◆ Dataset:
──────────

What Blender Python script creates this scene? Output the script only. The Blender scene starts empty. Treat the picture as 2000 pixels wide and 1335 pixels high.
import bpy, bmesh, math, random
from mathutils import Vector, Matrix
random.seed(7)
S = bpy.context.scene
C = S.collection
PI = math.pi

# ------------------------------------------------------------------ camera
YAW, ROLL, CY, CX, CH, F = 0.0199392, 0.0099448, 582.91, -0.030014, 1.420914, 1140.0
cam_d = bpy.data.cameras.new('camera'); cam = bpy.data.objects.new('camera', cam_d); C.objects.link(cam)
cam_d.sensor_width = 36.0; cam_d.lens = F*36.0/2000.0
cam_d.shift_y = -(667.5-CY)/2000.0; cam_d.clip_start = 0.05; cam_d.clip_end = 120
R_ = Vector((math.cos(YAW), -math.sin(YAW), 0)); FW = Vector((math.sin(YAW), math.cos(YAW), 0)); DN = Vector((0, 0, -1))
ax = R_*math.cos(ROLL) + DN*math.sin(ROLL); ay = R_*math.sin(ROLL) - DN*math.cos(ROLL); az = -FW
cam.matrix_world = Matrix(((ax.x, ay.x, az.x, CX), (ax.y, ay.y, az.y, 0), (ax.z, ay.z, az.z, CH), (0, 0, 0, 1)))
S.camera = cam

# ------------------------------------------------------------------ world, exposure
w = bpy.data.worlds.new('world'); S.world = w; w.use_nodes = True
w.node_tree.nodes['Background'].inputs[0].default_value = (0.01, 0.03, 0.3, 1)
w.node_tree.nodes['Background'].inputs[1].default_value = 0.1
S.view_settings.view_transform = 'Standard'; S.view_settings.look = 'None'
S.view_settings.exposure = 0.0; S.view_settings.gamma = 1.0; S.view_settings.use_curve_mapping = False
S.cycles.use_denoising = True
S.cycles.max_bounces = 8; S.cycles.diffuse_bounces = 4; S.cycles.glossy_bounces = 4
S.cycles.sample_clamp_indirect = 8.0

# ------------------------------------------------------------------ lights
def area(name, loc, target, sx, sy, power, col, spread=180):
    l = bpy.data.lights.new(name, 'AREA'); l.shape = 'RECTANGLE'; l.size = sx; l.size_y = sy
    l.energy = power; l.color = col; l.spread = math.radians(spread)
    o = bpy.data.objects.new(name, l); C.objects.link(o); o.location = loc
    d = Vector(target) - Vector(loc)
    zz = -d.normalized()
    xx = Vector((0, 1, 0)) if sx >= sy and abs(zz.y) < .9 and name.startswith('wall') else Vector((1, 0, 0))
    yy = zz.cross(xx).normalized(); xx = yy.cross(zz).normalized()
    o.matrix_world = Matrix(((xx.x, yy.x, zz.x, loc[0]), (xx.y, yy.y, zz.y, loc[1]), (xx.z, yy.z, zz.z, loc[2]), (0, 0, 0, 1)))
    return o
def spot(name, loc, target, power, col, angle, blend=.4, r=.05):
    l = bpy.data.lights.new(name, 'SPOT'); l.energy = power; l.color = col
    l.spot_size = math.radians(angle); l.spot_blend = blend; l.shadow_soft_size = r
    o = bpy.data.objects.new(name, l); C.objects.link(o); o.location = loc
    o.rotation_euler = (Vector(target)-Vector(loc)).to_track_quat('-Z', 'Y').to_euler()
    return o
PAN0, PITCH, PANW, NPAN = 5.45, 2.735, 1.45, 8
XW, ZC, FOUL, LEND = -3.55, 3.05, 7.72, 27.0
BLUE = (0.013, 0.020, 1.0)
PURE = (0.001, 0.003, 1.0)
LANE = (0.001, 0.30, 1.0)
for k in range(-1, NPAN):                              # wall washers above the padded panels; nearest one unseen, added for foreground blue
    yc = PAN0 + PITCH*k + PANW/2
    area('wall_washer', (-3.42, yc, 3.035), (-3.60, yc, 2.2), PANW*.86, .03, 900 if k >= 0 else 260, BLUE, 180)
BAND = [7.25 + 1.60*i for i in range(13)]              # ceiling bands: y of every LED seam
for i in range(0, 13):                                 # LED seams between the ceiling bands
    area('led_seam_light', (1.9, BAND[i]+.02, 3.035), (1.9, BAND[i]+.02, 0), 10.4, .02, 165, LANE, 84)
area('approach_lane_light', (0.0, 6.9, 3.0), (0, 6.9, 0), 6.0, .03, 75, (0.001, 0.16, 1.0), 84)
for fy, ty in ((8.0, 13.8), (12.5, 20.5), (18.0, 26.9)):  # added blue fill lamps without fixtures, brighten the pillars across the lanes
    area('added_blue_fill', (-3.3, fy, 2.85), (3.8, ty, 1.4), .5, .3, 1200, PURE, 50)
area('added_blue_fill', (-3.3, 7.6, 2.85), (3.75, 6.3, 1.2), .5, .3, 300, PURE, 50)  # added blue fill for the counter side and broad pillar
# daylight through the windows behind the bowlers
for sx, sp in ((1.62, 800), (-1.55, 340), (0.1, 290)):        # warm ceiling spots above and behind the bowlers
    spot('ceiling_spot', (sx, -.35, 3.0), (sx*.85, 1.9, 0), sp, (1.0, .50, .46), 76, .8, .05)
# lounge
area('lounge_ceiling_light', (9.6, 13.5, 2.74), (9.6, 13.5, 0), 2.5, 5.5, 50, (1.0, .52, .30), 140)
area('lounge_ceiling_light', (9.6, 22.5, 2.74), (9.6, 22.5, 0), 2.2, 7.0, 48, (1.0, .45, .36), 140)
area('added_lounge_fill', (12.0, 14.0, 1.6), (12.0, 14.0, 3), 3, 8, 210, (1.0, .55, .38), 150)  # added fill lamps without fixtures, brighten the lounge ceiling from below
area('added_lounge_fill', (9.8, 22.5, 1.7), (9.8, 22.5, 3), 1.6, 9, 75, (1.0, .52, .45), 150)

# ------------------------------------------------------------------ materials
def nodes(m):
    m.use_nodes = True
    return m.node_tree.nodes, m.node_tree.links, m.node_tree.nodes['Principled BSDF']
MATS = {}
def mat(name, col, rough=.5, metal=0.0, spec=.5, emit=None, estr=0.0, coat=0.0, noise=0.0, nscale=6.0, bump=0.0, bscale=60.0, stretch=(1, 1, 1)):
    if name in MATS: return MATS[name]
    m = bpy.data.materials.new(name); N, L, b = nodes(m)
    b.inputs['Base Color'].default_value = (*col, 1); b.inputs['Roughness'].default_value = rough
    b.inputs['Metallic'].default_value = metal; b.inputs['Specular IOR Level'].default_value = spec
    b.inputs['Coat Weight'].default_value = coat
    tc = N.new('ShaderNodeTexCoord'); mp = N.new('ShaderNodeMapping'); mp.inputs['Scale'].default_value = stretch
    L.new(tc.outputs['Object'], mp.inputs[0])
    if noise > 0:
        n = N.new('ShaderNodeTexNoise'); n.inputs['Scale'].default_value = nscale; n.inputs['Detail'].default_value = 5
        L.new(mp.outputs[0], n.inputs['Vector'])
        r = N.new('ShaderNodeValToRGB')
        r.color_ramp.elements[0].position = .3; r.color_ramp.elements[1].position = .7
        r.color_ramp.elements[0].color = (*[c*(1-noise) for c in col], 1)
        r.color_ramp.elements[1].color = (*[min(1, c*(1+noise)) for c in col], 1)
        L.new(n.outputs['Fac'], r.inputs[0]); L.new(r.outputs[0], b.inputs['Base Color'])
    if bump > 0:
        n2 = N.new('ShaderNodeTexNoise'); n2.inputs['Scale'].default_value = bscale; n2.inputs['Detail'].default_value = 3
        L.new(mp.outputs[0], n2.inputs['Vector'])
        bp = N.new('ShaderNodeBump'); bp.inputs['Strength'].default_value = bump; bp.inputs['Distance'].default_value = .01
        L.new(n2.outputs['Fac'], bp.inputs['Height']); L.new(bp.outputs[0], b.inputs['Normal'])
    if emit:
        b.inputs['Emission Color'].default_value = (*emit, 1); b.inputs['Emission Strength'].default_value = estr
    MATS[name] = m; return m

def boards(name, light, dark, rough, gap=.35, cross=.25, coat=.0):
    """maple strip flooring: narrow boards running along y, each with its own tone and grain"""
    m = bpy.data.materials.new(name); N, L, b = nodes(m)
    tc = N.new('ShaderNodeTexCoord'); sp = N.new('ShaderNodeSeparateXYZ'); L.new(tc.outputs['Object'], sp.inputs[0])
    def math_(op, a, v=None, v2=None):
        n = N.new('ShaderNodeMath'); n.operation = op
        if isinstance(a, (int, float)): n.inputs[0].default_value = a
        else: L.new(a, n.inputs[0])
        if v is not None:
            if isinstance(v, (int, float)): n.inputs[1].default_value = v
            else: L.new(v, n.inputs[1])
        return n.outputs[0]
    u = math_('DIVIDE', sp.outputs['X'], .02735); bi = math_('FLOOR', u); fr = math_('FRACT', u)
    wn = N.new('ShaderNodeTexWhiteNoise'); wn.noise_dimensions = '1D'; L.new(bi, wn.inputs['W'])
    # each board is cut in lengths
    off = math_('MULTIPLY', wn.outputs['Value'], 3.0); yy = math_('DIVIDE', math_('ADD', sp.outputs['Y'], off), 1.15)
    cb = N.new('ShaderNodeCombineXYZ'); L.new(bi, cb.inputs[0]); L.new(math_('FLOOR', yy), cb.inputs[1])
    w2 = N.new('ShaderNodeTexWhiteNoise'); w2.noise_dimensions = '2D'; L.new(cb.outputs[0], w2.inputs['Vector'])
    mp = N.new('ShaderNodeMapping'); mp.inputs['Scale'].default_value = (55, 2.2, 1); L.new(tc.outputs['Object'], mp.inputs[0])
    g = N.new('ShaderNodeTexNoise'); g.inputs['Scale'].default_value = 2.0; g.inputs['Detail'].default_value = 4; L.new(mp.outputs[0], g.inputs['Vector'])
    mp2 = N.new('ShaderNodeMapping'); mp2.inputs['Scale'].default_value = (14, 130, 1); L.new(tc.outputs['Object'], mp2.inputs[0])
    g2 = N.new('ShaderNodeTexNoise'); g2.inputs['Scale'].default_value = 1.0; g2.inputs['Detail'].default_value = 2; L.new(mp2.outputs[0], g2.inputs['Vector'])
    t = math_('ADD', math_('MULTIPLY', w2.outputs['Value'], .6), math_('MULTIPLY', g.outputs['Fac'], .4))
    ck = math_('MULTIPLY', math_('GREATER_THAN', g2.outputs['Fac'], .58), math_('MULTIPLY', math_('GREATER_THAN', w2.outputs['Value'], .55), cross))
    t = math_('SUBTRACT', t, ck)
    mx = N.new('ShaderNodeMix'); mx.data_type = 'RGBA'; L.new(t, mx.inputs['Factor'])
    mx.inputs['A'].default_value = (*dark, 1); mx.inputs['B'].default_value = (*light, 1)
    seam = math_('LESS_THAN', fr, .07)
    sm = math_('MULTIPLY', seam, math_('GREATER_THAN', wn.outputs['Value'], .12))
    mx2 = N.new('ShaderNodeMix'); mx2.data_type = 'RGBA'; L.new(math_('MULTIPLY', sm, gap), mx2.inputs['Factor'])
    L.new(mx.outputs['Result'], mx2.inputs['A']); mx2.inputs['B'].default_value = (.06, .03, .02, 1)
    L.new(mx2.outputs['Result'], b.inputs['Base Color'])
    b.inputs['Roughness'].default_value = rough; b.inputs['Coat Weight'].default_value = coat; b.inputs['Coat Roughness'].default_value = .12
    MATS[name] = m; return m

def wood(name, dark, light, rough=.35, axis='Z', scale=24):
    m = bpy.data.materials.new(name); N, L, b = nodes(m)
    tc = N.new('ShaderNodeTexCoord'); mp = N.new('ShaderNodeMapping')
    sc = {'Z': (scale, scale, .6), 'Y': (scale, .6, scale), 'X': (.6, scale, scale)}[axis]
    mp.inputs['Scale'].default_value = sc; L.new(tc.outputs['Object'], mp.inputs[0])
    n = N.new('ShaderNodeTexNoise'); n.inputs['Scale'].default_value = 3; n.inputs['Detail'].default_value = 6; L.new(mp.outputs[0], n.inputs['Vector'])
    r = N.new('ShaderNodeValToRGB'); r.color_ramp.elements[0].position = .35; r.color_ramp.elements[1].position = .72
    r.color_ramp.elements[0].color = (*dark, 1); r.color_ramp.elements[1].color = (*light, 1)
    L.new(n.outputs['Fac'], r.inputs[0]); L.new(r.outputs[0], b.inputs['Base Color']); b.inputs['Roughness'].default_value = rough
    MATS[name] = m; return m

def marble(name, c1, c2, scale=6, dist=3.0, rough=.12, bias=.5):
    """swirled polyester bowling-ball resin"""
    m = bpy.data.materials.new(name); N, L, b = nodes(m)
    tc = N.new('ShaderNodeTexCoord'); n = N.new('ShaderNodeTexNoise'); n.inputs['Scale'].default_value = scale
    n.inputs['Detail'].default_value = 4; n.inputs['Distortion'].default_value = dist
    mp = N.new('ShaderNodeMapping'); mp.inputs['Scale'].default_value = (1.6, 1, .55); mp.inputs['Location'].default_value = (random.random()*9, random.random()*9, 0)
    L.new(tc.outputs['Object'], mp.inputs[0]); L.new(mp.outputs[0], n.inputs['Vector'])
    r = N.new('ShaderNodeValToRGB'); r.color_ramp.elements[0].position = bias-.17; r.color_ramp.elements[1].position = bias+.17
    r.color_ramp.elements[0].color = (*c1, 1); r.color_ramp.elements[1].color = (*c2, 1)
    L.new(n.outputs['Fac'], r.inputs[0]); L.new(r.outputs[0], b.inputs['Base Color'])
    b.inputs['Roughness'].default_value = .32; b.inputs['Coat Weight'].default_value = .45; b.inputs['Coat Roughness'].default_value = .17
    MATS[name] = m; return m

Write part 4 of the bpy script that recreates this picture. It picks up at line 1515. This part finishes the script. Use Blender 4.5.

──────────

◆ What the task requires: Repeat, word for word, the lines from the opening of the material through the line containing "S.camera = cam".

◆ Final answer:
What Blender Python script creates this scene? Output the script only. The Blender scene starts empty. Treat the picture as 2000 pixels wide and 1335 pixels high.
import bpy, bmesh, math, random
from mathutils import Vector, Matrix
random.seed(7)
S = bpy.context.scene
C = S.collection
PI = math.pi

# ------------------------------------------------------------------ camera
YAW, ROLL, CY, CX, CH, F = 0.0199392, 0.0099448, 582.91, -0.030014, 1.420914, 1140.0
cam_d = bpy.data.cameras.new('camera'); cam = bpy.data.objects.new('camera', cam_d); C.objects.link(cam)
cam_d.sensor_width = 36.0; cam_d.lens = F*36.0/2000.0
cam_d.shift_y = -(667.5-CY)/2000.0; cam_d.clip_start = 0.05; cam_d.clip_end = 120
R_ = Vector((math.cos(YAW), -math.sin(YAW), 0)); FW = Vector((math.sin(YAW), math.cos(YAW), 0)); DN = Vector((0, 0, -1))
ax = R_*math.cos(ROLL) + DN*math.sin(ROLL); ay = R_*math.sin(ROLL) - DN*math.cos(ROLL); az = -FW
cam.matrix_world = Matrix(((ax.x, ay.x, az.x, CX), (ax.y, ay.y, az.y, 0), (ax.z, ay.z, az.z, CH), (0, 0, 0, 1)))
S.camera = cam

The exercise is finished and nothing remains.